I love Vernor Vinge’s concept of a “programmer-archeologist” (A Deepness In the Sky, he also coined “programmer-at-arms”) as someone who digs through the layers of existing systems to understand why and how stuff works. I was reminded of this over the weekend, as I worked through some old code of my own and that from a bunch of other developers on DailyLit.
My exposure to “software archeology” goes as far as back as the first time I earned money from programming. I was 17 and had just come back to Germany from one year as a high school exchange student in the US (Rochester, MN), where I was impressed by how everyone was earning their own money. Since I thought I knew how to program, I looked for a job as a programmer. My first job wound up being with a small company that was developing accounting software. They were working on a rewrite of an “inherited” system that was written entirely in an early form of Basic which allowed variable names to be only 2 letters. There were no comments anywhere in the code. At the time, we wound up building a whole bunch of “archeology” tools, such as a cross reference generator.
From there I went on to work for Siemens developing some HR software while finishing school in Germany. The job came about because the local Siemens branch in Nuremberg did not want to wait for the central IT department to get around to this piece of software and so hired a bunch of contractors instead. I wrote a big chunk of the “training” module which kept track of ongoing education courses taken by employees. This was in 1986 and I only recently found out that a heavily revised version of the training module is still in use today.

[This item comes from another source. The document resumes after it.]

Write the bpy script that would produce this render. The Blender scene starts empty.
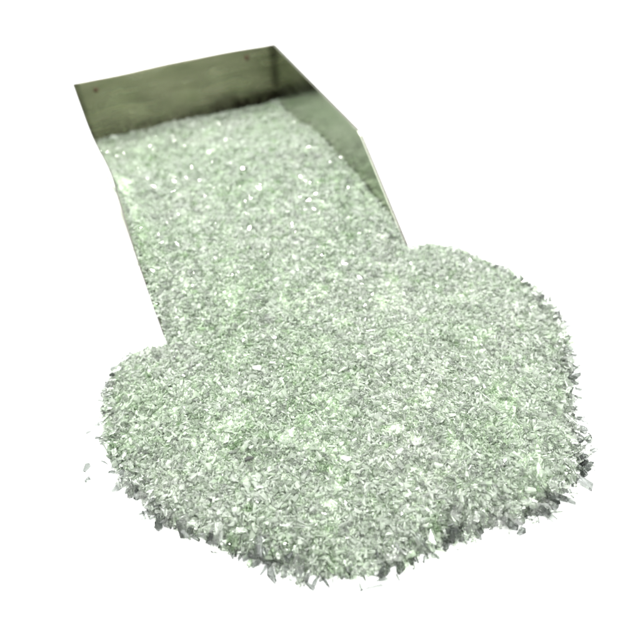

Since then I have seen many more examples of the longevity of code – and hence the need for programmer-archeologists! Many development problems (including some obvious ones I was looking over this weekend) are caused by programmers new to a project not sufficiently understanding the structure and capabilities of the existing code. As a result, they often write unnecessary code or put unnecessary kludges in place. They often do so without taking the time to figure out whether the old code is still needed at all, which means that even more code accretes for future programmers on the project to dig through.
My conviction now is that it is as important a skill to be able to read and understand code as it is to write it. As result, I believe that any developer interview should contain at least a couple of code reading exercises. Ideally, these are integrated with some other problems, e.g. “extend this to do xyz." I can’t wait until I see the first actual job posting for a "programmer-archeologist.”